When my late mother-in-law would travel to Jerusalem from Tel Aviv in the 1920’s, she would set out with her family in the late afternoon, after the hot sun had begun to descend, so the horses would not get tired.  hear.  By the evening they would reach the inn at Shaar Ha’Gai, Bab El Wad, and sleep there.  Early in the morning they would begin the ascent to Jerusalem, where her grandparents lived (On Yaffo Road, in the building with the lions where the police station is now).   Last year we drove there (30 minutes from Tel Aviv) and found that the inn was undergoing renovations.  I didn’t think about the song, “Bab El Wad,” from the War of Independence and the battle for Jerusalem.  Bab El Wad was the gate to the city.

באב אל וואד,
לנצח זכור נא את שמותינו,
שיירות פרצו בדרך אל העיר.
בצידי הדרך מוטלים מתינו.

  שלד הברזל שותק כמוי רעי

Bab al Wad
remember our names forever
convoys broke through on the way to the city

Our dead lie on the roadsides
The iron skeleton is as silent as my mates.

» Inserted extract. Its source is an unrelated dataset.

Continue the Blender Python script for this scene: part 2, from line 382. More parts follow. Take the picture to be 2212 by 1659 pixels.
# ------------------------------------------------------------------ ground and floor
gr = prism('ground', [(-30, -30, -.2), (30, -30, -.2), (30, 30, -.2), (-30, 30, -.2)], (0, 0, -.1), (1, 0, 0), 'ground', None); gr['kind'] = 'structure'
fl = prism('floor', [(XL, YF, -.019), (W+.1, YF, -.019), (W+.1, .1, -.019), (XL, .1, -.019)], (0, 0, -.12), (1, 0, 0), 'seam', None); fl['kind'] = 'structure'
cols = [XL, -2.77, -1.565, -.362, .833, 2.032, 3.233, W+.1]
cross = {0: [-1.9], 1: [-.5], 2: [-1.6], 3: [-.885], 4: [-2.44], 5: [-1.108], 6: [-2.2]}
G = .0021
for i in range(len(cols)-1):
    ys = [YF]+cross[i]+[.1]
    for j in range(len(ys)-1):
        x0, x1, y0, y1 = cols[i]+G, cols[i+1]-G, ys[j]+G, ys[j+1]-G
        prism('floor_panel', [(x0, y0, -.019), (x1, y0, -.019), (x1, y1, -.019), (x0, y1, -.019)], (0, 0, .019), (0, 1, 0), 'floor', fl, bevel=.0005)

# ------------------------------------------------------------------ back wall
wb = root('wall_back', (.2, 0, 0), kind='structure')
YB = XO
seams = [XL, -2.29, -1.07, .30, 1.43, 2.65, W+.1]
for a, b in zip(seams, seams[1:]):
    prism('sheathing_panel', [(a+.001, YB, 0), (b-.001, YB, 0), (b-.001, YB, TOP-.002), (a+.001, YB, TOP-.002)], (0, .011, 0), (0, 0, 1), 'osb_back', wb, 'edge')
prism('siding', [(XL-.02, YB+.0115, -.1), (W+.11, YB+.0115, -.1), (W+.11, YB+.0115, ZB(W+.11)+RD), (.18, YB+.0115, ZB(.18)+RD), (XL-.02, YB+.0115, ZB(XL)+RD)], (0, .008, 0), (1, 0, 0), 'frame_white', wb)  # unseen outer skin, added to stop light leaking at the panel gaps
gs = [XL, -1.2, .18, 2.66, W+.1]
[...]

Today the building has been commemorated as a national  memorial.  I forgot to mention that the poem “Bad El Wad” was written by Haim Guri, the poet of the Palmach generation.  I wonder what he would have thought of the opening ceremony – he would probably have loved the fact that history was being foregrounded but hated the fact that the right had co-opted history.